Petter Malmberg said...

I haven´t read "Milton's God" so no not Empson(I like his piece on Alice in Wonderland).
It's been a while since I read Milton(or tried to- my english lacking and there is no enjoyment to found in reading him in translation) and I don't have a copy so I can only offer circumstantial evidence.
If Milton had written what he said and nit just meant to say bout god in P. Lost( that is from bloom right?) he would have found that it didn't add up. IN some ways aspects of the poem is a result of refusing to see this(and he couldn't- non of us can see the absurdity of our worldviews).
Milton's religious beliefs and his political can not simply be changed for one another but they were both born from the same societal clashes.
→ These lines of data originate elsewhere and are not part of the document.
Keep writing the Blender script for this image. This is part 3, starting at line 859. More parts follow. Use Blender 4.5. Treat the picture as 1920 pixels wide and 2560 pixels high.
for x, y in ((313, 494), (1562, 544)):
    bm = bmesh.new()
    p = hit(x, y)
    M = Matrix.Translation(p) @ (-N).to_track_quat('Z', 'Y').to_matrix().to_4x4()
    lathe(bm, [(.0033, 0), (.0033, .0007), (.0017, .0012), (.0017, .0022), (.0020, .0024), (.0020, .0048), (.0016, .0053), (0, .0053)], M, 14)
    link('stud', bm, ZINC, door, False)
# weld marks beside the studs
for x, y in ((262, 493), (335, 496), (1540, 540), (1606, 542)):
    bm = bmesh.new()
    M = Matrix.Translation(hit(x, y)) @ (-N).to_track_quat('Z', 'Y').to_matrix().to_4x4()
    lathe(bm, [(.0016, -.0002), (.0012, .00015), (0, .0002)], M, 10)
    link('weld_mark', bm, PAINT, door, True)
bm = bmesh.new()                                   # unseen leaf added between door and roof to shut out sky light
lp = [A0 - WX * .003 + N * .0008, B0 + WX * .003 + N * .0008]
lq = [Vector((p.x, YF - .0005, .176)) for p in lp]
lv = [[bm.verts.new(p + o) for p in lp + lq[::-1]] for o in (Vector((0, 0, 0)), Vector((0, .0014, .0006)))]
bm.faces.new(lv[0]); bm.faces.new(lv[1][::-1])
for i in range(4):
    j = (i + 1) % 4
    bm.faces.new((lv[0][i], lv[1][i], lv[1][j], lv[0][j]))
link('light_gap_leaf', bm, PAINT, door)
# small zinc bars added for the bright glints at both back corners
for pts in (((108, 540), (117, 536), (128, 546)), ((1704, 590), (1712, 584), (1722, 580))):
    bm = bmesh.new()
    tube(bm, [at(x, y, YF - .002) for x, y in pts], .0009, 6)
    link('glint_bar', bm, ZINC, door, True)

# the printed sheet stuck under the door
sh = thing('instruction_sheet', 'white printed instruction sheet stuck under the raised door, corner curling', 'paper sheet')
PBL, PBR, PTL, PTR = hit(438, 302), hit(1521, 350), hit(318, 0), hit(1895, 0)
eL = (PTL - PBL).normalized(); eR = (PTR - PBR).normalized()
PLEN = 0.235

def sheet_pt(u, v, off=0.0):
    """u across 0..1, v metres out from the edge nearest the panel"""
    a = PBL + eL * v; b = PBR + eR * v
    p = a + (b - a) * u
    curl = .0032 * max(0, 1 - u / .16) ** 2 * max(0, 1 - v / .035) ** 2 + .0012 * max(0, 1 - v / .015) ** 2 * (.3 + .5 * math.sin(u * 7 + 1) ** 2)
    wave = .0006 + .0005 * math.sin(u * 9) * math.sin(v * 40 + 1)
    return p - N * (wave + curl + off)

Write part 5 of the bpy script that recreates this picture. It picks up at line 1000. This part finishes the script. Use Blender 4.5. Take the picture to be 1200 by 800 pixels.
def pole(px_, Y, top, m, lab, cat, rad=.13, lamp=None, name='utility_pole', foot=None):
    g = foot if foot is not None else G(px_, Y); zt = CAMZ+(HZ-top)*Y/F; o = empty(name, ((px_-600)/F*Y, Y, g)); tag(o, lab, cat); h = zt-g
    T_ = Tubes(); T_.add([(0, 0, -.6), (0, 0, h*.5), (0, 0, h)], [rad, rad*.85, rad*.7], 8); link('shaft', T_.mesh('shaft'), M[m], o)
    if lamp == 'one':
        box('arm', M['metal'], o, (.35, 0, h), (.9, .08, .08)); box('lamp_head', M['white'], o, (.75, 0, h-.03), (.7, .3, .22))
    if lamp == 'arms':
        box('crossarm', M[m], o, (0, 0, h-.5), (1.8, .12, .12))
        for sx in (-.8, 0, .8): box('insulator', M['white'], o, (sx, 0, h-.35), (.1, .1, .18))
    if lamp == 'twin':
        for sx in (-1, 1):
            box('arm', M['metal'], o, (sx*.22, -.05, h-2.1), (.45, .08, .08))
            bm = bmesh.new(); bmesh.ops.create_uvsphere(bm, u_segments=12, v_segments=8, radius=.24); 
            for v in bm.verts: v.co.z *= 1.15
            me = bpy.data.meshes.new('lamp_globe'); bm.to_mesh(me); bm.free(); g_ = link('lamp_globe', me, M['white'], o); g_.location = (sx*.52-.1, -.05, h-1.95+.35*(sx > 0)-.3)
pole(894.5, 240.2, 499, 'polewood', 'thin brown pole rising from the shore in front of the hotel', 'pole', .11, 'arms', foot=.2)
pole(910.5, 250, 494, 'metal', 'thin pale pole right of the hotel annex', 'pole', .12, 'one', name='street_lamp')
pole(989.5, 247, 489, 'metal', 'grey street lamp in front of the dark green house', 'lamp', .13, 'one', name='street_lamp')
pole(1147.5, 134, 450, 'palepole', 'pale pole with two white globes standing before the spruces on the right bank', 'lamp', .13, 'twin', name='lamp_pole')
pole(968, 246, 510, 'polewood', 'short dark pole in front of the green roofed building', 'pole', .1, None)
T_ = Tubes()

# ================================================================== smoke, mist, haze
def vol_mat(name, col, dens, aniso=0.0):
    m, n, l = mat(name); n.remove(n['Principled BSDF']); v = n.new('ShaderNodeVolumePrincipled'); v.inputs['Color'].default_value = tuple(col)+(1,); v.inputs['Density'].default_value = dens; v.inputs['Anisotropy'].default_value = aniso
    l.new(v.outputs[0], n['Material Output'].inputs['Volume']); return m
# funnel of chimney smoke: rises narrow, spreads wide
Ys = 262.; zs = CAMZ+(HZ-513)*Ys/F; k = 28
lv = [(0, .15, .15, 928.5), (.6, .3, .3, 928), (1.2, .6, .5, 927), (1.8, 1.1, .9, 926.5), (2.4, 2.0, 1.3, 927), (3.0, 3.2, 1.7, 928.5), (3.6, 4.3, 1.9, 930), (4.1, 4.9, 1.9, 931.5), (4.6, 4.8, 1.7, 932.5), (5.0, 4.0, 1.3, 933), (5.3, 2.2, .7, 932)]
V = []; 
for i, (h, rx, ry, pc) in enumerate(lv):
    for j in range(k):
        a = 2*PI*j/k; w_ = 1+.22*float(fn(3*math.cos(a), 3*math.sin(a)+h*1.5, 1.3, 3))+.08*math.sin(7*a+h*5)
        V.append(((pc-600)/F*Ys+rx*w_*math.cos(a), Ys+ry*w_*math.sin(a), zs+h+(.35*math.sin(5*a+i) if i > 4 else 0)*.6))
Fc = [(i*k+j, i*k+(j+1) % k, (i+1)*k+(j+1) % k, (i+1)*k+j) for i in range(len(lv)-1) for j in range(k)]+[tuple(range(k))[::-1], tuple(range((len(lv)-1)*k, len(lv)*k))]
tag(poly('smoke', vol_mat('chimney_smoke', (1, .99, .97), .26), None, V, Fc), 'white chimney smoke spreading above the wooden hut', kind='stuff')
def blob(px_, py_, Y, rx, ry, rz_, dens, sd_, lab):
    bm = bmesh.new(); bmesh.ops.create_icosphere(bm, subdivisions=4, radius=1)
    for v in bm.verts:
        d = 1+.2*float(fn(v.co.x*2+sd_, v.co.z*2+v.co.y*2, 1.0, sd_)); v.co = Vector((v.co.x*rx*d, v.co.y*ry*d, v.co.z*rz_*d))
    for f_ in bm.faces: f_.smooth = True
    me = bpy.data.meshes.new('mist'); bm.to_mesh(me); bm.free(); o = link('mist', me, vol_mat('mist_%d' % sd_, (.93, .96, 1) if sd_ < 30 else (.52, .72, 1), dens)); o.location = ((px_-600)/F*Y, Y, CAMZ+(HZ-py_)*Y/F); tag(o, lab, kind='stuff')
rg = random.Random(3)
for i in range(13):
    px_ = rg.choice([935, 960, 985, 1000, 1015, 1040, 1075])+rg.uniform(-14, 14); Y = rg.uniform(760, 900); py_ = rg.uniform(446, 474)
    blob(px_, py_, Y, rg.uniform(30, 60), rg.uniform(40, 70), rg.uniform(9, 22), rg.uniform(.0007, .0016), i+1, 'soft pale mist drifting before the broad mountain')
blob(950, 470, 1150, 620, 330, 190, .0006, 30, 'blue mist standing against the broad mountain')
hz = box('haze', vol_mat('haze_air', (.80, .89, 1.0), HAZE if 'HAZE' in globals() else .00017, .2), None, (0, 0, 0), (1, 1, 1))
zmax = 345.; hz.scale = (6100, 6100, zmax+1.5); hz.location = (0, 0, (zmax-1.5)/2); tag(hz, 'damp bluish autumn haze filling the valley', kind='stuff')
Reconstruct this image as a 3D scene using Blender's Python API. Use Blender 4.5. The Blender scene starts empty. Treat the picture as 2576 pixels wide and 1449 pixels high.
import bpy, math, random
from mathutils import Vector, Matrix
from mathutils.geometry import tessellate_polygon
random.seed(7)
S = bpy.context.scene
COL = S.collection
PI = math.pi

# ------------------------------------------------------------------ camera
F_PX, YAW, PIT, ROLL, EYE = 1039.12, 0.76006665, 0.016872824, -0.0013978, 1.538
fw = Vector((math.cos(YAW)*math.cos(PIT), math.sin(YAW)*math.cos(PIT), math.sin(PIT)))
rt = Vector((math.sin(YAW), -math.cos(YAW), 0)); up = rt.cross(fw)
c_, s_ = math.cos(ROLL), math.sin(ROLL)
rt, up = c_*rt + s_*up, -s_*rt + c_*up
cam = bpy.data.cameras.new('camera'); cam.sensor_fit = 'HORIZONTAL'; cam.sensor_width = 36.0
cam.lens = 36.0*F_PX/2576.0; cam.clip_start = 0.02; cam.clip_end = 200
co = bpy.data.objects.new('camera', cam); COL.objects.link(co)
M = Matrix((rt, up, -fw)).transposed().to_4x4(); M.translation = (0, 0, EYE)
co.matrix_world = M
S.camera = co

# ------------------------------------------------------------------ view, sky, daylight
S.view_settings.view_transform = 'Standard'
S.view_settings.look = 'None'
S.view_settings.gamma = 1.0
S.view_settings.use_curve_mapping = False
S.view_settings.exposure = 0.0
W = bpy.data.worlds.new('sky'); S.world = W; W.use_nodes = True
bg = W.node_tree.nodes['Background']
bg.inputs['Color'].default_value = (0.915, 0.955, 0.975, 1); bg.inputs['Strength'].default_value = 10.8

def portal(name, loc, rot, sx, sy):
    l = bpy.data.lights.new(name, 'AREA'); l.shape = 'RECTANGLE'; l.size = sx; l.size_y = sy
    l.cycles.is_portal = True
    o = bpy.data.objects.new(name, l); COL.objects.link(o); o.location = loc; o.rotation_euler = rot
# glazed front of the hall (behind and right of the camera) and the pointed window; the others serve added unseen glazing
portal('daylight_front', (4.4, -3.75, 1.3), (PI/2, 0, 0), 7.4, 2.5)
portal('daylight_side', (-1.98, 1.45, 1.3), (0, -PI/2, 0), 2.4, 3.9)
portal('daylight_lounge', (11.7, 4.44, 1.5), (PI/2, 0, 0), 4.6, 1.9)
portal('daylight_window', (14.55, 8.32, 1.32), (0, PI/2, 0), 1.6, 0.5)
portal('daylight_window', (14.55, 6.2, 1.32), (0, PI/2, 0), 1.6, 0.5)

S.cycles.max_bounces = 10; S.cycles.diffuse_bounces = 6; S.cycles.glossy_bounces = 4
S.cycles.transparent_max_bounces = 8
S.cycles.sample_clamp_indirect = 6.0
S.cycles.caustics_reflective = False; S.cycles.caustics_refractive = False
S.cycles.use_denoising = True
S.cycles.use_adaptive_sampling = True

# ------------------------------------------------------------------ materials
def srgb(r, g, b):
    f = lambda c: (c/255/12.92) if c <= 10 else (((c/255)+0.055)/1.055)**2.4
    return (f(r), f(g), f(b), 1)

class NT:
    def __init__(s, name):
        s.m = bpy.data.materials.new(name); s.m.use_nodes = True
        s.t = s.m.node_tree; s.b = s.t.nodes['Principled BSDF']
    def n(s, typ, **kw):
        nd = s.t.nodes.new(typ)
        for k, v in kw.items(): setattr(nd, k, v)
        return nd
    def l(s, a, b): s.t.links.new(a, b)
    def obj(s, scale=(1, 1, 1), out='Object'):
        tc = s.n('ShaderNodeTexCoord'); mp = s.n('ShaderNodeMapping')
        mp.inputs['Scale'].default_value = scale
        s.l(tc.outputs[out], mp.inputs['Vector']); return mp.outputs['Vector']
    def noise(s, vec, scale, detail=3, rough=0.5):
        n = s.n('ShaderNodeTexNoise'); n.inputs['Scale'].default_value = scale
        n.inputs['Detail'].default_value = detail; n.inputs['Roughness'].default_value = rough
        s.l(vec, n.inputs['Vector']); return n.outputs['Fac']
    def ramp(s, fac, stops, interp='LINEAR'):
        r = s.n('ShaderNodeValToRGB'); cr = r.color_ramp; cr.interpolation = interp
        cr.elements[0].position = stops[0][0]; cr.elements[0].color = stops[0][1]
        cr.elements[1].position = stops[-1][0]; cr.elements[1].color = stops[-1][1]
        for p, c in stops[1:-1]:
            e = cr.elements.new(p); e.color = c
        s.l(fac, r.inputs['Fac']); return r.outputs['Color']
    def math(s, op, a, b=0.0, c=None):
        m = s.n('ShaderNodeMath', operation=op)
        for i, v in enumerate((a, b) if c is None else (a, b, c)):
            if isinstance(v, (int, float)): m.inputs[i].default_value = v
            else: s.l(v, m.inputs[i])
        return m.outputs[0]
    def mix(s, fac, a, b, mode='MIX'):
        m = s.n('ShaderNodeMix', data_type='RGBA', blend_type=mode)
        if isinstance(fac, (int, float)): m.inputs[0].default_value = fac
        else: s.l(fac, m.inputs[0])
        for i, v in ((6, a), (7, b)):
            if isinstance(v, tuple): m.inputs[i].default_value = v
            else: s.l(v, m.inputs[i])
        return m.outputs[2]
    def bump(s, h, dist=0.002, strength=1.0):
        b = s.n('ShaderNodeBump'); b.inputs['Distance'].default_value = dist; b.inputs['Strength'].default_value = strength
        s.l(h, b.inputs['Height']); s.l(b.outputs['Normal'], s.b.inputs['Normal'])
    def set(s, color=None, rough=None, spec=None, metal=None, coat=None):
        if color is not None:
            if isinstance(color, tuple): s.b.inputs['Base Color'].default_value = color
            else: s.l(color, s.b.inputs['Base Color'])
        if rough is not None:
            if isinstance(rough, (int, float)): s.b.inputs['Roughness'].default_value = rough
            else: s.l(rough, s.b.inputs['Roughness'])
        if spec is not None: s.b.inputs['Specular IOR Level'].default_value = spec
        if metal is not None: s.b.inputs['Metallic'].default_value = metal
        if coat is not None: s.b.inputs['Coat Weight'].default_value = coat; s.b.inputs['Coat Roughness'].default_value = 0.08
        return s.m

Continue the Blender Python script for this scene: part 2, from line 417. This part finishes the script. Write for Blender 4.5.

Milton championed civil rights freedom and an oppressive dictatorship.
The contradictions of Cromwell, the puritanist the English revolution and so on spawned the dialectics of good and evil within P.Lost.
The tensions within Milton's religious beliefs is part of why his poem becomes such a weird and bizarre creature.
This can be seen as part of it's esthetics. (Many people have held similar contradictory beliefs without making them into good poetry).
T. S. Eliot meant the flaw in Milton's work was that it was hard to see beyond his politics and so it failed to become pure poetry(or something like that- he must have said it better).
But if Milton's work has yet another dimension (and one that mahes itself known) it is a strength.